Conclusion / implications

The Deutche Wohnen judgment is significant in that it develops the concept of culpability and wrongdoing and has thankfully provided long overdue clarity on whether Article 83 GDPR imposes a strict liability regime. The CJEU said that it does not.

Whereas from the NAP judgment, controllers must take account of not only the exposure to damages claims for tangible harm suffered due to a cyberattack but also the psychological distress that can be suffered from the fear of the misuse of compromised personal data. This case reifies the expression “better safe than sorry”. It elucidates the importance of having robust and state of the art technical and organisational measures in place. Controllers should consider both in tandem as controller exposure for infringing the GDPR can take form in both a fine imposed by a supervisory authority and an award for damages by a national court.

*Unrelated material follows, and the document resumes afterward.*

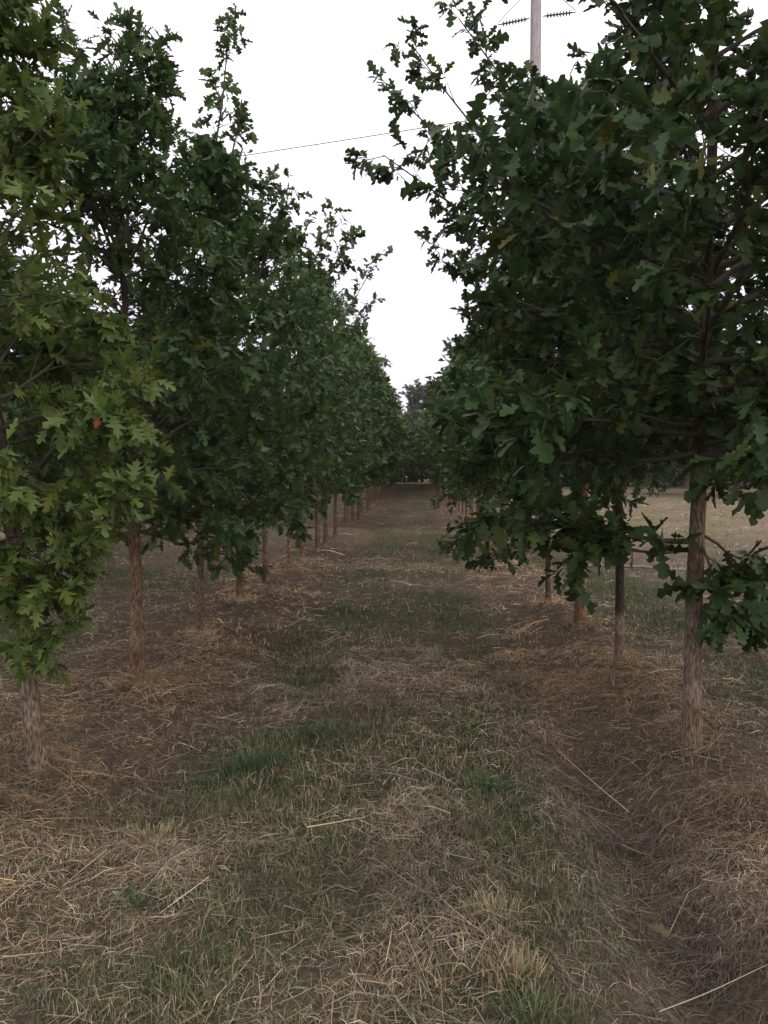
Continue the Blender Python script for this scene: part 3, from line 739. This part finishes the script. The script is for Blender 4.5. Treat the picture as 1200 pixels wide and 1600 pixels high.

The two judgements, along with several other key CJEU decisions issued recently,[1] are a continuation of the CJEU beginning to impose its reach on controllers under the GDPR. The trickle up affect from the decisions of supervisory authorities and national courts to the CJEU is starting to bear fruit and over the course of 2024 we can expect a number of further important decisions from the CJEU on fundamental data protection issues.


[1] See for example, the Schufa case (C-634/21) and its impact on automated decision-making processes and the CJEU’s landmark decision in Meta vs Bundeskartellamt (C-252/21), where the CJEU imposed strict limitations on the use of the lawful bases of contractual necessity, legitimate interests and consent.